*PROBLEM STATEMENT:* Each record below must be returned exactly as shown.

## START LISTED RECORDS

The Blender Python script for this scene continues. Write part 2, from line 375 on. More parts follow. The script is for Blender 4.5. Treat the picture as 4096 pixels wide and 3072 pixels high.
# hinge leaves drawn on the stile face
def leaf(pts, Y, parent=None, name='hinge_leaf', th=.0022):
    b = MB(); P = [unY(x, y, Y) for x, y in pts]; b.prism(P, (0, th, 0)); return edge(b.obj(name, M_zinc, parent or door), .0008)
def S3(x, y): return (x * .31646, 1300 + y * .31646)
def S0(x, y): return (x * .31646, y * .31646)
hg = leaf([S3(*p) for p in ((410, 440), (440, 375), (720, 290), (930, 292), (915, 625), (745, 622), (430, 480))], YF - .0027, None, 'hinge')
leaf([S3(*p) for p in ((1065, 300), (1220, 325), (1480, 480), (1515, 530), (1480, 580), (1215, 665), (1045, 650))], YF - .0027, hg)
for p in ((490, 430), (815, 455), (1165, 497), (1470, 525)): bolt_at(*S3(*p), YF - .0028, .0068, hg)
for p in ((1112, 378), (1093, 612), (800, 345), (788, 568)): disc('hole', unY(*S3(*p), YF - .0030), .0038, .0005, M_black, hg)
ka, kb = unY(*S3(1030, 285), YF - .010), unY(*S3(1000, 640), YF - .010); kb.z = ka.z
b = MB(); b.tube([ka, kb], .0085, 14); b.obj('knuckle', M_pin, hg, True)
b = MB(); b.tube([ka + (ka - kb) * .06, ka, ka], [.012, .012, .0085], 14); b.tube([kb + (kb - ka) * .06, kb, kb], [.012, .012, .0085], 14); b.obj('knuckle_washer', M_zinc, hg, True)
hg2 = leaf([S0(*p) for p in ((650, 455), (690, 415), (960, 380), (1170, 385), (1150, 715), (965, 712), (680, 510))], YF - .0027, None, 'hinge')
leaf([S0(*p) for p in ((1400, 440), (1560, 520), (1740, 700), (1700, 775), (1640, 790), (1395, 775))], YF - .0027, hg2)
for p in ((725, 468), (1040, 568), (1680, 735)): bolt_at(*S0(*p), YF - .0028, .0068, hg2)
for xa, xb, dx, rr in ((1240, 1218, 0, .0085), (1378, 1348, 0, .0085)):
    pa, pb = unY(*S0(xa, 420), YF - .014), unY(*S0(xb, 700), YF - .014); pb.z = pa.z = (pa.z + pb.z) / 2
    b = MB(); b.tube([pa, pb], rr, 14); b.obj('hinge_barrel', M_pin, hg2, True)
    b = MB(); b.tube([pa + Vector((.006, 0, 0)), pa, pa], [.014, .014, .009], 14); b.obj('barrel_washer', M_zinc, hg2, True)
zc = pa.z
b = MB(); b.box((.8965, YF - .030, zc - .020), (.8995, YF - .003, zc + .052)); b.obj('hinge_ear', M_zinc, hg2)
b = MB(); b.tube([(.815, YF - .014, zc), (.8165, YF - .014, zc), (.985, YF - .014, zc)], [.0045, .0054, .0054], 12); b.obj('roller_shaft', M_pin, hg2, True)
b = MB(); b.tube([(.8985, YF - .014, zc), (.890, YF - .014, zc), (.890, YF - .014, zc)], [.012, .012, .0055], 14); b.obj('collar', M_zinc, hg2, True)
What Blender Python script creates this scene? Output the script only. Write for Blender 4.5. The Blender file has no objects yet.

## END LISTED RECORDS

*THE RESULT:*
The Blender Python script for this scene continues. Write part 2, from line 375 on. More parts follow. The script is for Blender 4.5. Treat the picture as 4096 pixels wide and 3072 pixels high.
# hinge leaves drawn on the stile face
def leaf(pts, Y, parent=None, name='hinge_leaf', th=.0022):
    b = MB(); P = [unY(x, y, Y) for x, y in pts]; b.prism(P, (0, th, 0)); return edge(b.obj(name, M_zinc, parent or door), .0008)
def S3(x, y): return (x * .31646, 1300 + y * .31646)
def S0(x, y): return (x * .31646, y * .31646)
hg = leaf([S3(*p) for p in ((410, 440), (440, 375), (720, 290), (930, 292), (915, 625), (745, 622), (430, 480))], YF - .0027, None, 'hinge')
leaf([S3(*p) for p in ((1065, 300), (1220, 325), (1480, 480), (1515, 530), (1480, 580), (1215, 665), (1045, 650))], YF - .0027, hg)
for p in ((490, 430), (815, 455), (1165, 497), (1470, 525)): bolt_at(*S3(*p), YF - .0028, .0068, hg)
for p in ((1112, 378), (1093, 612), (800, 345), (788, 568)): disc('hole', unY(*S3(*p), YF - .0030), .0038, .0005, M_black, hg)
ka, kb = unY(*S3(1030, 285), YF - .010), unY(*S3(1000, 640), YF - .010); kb.z = ka.z
b = MB(); b.tube([ka, kb], .0085, 14); b.obj('knuckle', M_pin, hg, True)
b = MB(); b.tube([ka + (ka - kb) * .06, ka, ka], [.012, .012, .0085], 14); b.tube([kb + (kb - ka) * .06, kb, kb], [.012, .012, .0085], 14); b.obj('knuckle_washer', M_zinc, hg, True)
hg2 = leaf([S0(*p) for p in ((650, 455), (690, 415), (960, 380), (1170, 385), (1150, 715), (965, 712), (680, 510))], YF - .0027, None, 'hinge')
leaf([S0(*p) for p in ((1400, 440), (1560, 520), (1740, 700), (1700, 775), (1640, 790), (1395, 775))], YF - .0027, hg2)
for p in ((725, 468), (1040, 568), (1680, 735)): bolt_at(*S0(*p), YF - .0028, .0068, hg2)
for xa, xb, dx, rr in ((1240, 1218, 0, .0085), (1378, 1348, 0, .0085)):
    pa, pb = unY(*S0(xa, 420), YF - .014), unY(*S0(xb, 700), YF - .014); pb.z = pa.z = (pa.z + pb.z) / 2
    b = MB(); b.tube([pa, pb], rr, 14); b.obj('hinge_barrel', M_pin, hg2, True)
    b = MB(); b.tube([pa + Vector((.006, 0, 0)), pa, pa], [.014, .014, .009], 14); b.obj('barrel_washer', M_zinc, hg2, True)
zc = pa.z
b = MB(); b.box((.8965, YF - .030, zc - .020), (.8995, YF - .003, zc + .052)); b.obj('hinge_ear', M_zinc, hg2)
b = MB(); b.tube([(.815, YF - .014, zc), (.8165, YF - .014, zc), (.985, YF - .014, zc)], [.0045, .0054, .0054], 12); b.obj('roller_shaft', M_pin, hg2, True)
b = MB(); b.tube([(.8985, YF - .014, zc), (.890, YF - .014, zc), (.890, YF - .014, zc)], [.012, .012, .0055], 14); b.obj('collar', M_zinc, hg2, True)
What Blender Python script creates this scene? Output the script only. Write for Blender 4.5. The Blender file has no objects yet.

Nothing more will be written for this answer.